• WORK TO DO: Write each record again exactly as it stands.

<<<<

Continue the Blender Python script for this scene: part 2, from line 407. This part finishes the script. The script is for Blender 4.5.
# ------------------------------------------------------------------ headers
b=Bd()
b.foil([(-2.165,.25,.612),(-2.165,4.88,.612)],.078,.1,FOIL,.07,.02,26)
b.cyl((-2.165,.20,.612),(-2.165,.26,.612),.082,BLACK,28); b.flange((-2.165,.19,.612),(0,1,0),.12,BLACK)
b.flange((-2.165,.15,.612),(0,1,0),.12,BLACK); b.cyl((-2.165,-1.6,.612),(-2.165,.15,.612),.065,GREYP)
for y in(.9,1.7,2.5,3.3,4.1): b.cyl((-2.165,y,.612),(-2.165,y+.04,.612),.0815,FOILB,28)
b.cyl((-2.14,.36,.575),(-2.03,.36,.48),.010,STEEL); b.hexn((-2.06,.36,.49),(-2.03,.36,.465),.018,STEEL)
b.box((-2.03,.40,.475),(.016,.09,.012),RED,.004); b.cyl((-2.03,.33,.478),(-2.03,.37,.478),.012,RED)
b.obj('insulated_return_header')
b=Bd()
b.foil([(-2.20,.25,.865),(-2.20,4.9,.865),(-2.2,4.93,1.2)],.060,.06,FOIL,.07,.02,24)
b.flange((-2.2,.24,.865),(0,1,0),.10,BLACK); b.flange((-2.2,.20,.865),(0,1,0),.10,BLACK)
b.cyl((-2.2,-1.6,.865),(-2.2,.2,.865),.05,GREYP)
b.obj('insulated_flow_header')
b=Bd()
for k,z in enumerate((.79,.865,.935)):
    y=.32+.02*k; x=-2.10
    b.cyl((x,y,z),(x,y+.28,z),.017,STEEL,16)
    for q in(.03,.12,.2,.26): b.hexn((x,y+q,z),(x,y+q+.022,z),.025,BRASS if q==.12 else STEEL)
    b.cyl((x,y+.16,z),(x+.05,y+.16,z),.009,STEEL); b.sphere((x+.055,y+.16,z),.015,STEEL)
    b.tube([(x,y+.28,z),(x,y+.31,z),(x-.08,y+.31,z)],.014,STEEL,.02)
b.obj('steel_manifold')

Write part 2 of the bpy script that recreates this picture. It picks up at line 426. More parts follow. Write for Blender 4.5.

>>>>

• FINISHED EXERCISE:
Continue the Blender Python script for this scene: part 2, from line 407. This part finishes the script. The script is for Blender 4.5.
# ------------------------------------------------------------------ headers
b=Bd()
b.foil([(-2.165,.25,.612),(-2.165,4.88,.612)],.078,.1,FOIL,.07,.02,26)
b.cyl((-2.165,.20,.612),(-2.165,.26,.612),.082,BLACK,28); b.flange((-2.165,.19,.612),(0,1,0),.12,BLACK)
b.flange((-2.165,.15,.612),(0,1,0),.12,BLACK); b.cyl((-2.165,-1.6,.612),(-2.165,.15,.612),.065,GREYP)
for y in(.9,1.7,2.5,3.3,4.1): b.cyl((-2.165,y,.612),(-2.165,y+.04,.612),.0815,FOILB,28)
b.cyl((-2.14,.36,.575),(-2.03,.36,.48),.010,STEEL); b.hexn((-2.06,.36,.49),(-2.03,.36,.465),.018,STEEL)
b.box((-2.03,.40,.475),(.016,.09,.012),RED,.004); b.cyl((-2.03,.33,.478),(-2.03,.37,.478),.012,RED)
b.obj('insulated_return_header')
b=Bd()
b.foil([(-2.20,.25,.865),(-2.20,4.9,.865),(-2.2,4.93,1.2)],.060,.06,FOIL,.07,.02,24)
b.flange((-2.2,.24,.865),(0,1,0),.10,BLACK); b.flange((-2.2,.20,.865),(0,1,0),.10,BLACK)
b.cyl((-2.2,-1.6,.865),(-2.2,.2,.865),.05,GREYP)
b.obj('insulated_flow_header')
b=Bd()
for k,z in enumerate((.79,.865,.935)):
    y=.32+.02*k; x=-2.10
    b.cyl((x,y,z),(x,y+.28,z),.017,STEEL,16)
    for q in(.03,.12,.2,.26): b.hexn((x,y+q,z),(x,y+q+.022,z),.025,BRASS if q==.12 else STEEL)
    b.cyl((x,y+.16,z),(x+.05,y+.16,z),.009,STEEL); b.sphere((x+.055,y+.16,z),.015,STEEL)
    b.tube([(x,y+.28,z),(x,y+.31,z),(x-.08,y+.31,z)],.014,STEEL,.02)
b.obj('steel_manifold')

Write part 2 of the bpy script that recreates this picture. It picks up at line 426. More parts follow. Write for Blender 4.5.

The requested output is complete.